Maddening

All the world's a stage.I’ve been blitzing on season two of the vaunted AMC series, Mad Men, over the last five days and nights so that I can finally remember to watch season three episodes live. It’s a popular show with marketing professionals.

Shakespeare’s legacy is based largely on deception. He used the device in every play: females playing men (and vice-versa); characters in disguise deceiving others; stories overheard and misunderstood; apparitions mistaken for reality. Ever since, Shakespearean deception has been used in everything from Leave It To Beaver to Frasier to . . . Mad Men.

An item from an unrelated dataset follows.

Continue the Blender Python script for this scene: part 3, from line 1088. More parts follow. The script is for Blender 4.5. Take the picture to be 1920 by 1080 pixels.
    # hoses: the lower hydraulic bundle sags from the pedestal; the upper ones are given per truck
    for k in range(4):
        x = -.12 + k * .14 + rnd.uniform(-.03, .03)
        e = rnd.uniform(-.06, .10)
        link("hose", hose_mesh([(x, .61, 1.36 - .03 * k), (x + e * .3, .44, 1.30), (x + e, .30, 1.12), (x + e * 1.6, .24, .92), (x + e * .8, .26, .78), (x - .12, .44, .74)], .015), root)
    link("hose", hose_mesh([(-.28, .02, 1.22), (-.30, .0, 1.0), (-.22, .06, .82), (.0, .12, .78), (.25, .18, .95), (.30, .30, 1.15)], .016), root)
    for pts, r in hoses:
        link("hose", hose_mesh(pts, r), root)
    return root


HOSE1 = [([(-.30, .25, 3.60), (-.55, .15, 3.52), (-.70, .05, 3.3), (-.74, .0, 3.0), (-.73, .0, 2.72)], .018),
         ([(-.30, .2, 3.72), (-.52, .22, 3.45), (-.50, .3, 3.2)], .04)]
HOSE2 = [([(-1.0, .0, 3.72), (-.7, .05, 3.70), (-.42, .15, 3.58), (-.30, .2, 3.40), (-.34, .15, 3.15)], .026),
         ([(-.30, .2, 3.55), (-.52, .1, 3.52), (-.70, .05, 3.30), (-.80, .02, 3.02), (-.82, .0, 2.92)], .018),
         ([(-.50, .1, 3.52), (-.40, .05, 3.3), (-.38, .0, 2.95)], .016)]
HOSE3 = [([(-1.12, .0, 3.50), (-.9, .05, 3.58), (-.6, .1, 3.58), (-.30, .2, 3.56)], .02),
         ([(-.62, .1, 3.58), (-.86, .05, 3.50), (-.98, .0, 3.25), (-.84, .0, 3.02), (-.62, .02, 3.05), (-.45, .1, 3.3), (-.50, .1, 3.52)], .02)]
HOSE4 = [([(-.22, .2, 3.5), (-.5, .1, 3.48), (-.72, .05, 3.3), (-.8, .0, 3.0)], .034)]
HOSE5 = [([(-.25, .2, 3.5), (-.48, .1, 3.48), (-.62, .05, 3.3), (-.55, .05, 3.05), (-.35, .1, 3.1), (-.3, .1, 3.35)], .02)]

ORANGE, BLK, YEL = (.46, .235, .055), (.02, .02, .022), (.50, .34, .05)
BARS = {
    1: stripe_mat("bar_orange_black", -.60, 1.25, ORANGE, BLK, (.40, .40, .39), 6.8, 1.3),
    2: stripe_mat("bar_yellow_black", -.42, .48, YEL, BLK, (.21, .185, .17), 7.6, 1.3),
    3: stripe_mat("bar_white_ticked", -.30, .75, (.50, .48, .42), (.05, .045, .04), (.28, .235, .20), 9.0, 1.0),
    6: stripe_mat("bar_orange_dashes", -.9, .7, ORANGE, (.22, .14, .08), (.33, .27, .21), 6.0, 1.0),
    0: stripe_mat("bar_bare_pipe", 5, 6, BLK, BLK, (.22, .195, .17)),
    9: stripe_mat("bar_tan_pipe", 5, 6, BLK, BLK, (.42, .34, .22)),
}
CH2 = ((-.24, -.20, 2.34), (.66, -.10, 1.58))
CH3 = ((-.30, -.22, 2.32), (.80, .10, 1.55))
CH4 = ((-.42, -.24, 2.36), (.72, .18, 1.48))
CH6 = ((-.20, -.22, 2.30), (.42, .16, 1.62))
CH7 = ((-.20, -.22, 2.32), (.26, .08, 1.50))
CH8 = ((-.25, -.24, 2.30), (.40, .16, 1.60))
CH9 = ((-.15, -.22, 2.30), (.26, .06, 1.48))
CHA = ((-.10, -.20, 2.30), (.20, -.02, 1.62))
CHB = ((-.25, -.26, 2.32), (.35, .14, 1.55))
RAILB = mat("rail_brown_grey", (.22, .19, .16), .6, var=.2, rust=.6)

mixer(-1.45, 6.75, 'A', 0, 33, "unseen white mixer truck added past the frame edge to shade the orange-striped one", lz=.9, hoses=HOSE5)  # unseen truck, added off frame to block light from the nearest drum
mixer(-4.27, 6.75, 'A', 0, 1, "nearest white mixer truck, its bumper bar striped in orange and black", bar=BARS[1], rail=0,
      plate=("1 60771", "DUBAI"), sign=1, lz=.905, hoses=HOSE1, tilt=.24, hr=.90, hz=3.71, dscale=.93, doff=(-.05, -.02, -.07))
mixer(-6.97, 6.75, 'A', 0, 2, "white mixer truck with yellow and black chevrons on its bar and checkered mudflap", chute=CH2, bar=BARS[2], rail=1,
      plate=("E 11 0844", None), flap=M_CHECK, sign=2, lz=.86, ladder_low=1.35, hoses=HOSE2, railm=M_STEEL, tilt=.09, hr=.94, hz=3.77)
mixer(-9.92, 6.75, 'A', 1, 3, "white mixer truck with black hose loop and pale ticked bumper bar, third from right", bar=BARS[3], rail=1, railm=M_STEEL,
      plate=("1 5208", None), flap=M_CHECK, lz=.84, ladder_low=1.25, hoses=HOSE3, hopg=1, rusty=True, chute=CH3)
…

In fact, deception is Mad Men, whether it’s every character pretending he/she is something he/she isn’t, or Don Draper’s kids constantly trying to lie their way out of trouble. And because deception and deceit make for compelling viewing, the world of advertising and advertisers is the perfect setting. While Mad Men is staged in the early-1960s, full of boozy smoke-and-mirrors, an essential tenet of advertising remains constant: using condoned deception to achieve a marketing objective – usually sales or branding – is permissible.

I say “condoned” because as a culture we are conditioned to accept that most advertising to some extent deceives through hyperbole (how white my shirts can be; that crap-box car performs like a Ferrari . . .) or masquerade (actors pretending they’re happy customers; perfectly-lighted sets depicting reality . . .). As viewers or listeners in the modern world, provided that it’s made clear to us that advertising is in fact advertising, we subconsciously accept that it’s “just advertising.” The deception is okay.

Contrast the condoned deceit of advertising with public relations. Maybe I’m over-sensitive, but when it comes to perceived credibility, PR professionals get a worse rap than those who work in advertising. You’d think that the opposite would be true.

If a public relations professional is found to have consciously and intentionally deceived, he/she is scorned, ostracized and sometimes even prosecuted. Imagine if you as a professional invented a customer for your client, who had never actually used the product, yet was offered to a reporter as a case study. Such behavior contravenes the code of conduct of every PR association I know, and it is quite rightly seen as being ethically wrong. Meanwhile, the ethics of advertising appear to permit deception – and in our culture that’s acceptable and condoned.

I’m certain that I’m much happier working with an organization and industry that tell the truth, and reject requests to do anything but. Like Don Draper, I would have a hard time living with myself – even if myself weren’t really my self – if it were any other way.

One Response to “Maddening”


  1. Allan Dear on September 15th, 2009

    Very perceptive analysis of this very complex show. I agree it is the perfect environment for the plot and the deceptive times.